Tom Moody offers "Some thoughts on the amorphous middle ground between between the hissing, honking, and chittering of academic electronic music and the clicks, stabs, and skronks of its club-based variants." [link]. Tom mentions Paul Lansky's The Importance of Being Digital lecture as something of a starting point for observing the convergence between "club" or "techno" music and the equally-needing-qualifying-quotes world of "academic electronic music".
I decided it would be worth the effort to try to dig up my interview with Paul, (now eleven years old!), and get that back on there through the tubes of the internet. Thanks to the Wayback Machine for saving files that my old computers, hard-drive and laziness about backing up stuff couldn't solve. Here's the article, and it includes the transcript from our hour long chat, too.
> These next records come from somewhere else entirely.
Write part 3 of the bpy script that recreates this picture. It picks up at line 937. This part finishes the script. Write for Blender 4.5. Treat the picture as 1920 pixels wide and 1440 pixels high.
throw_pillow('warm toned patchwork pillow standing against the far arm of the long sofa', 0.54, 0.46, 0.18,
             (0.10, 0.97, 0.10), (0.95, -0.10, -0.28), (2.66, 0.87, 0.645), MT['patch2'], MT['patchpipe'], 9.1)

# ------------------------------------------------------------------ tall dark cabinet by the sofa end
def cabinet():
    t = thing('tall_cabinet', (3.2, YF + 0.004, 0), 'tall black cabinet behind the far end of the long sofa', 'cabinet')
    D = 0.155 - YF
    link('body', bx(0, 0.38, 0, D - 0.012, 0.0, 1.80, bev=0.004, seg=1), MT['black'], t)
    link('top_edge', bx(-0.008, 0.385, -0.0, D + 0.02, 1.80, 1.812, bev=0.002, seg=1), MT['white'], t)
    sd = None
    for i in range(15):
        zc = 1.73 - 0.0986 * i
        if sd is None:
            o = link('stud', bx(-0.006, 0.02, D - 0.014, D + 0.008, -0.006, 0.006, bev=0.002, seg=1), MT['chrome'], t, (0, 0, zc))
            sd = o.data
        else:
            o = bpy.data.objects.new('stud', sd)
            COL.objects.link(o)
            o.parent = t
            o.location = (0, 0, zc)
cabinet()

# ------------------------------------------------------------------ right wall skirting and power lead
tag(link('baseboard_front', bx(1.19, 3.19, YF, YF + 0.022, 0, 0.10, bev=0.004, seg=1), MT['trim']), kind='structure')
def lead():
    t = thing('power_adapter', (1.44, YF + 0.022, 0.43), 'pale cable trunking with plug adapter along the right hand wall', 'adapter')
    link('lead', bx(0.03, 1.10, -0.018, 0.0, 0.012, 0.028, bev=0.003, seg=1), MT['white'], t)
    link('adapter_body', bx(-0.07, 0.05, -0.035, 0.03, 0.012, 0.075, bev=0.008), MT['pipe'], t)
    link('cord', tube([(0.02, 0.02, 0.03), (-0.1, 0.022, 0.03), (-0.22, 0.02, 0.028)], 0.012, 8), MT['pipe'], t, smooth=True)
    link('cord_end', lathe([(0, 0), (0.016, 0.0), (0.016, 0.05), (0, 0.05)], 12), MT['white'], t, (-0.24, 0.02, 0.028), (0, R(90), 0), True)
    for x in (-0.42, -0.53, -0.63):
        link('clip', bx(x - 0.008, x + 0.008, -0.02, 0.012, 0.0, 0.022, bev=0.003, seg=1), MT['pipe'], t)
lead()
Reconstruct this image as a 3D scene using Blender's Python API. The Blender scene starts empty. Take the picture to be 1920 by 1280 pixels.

I spent more than my fair share of time at the old electronic music studios that were once the Columbia-Princeton studios, in it's final years. And it was truly an amazing experience, not only for the historical significance of cutting tape on the same blocks and tweaking the same oscillators that made those early "masterworks" of electronic music, but for the influence that it had on all my instrumental compositions as well (a fondness for timbral manipulation, an attention to envelope generation as a facet of phrasing, perhaps?).
But down the hall the revolution had already been well underway towards a purely digital creation -- even past the doors of the bastard step-child that was FM synthesis and MIDI. Even now, I fear, I'm still enough of a academic pitch snob (or, as Davy would say, I still retain the buttstix) to find too little to enjoy of the auto-composed music from either "serious" composers or whatever you'd want to call the "techno" kids (I wouldn't know what to call them, but by simply trying to distinguish "techno" as something "other than serious" I do everyone a great injustice).
But composition, like everything else, is shaken by the digital revolution, by the power of the personal computer, and now -- hopefully -- by the real gains brought about by the internet and the Long Tail. The machines of music are always changing, thankfully, and the ears that consume the ouput are as well -- and at the end of the day, the gains of digital productivity hit not only the office, but the parlor room that housed the player piano, too.
Who but the biggest curmudgeons (and lord knows, there are many academic composers who fit the bill) can resist the joy of Electroplankton?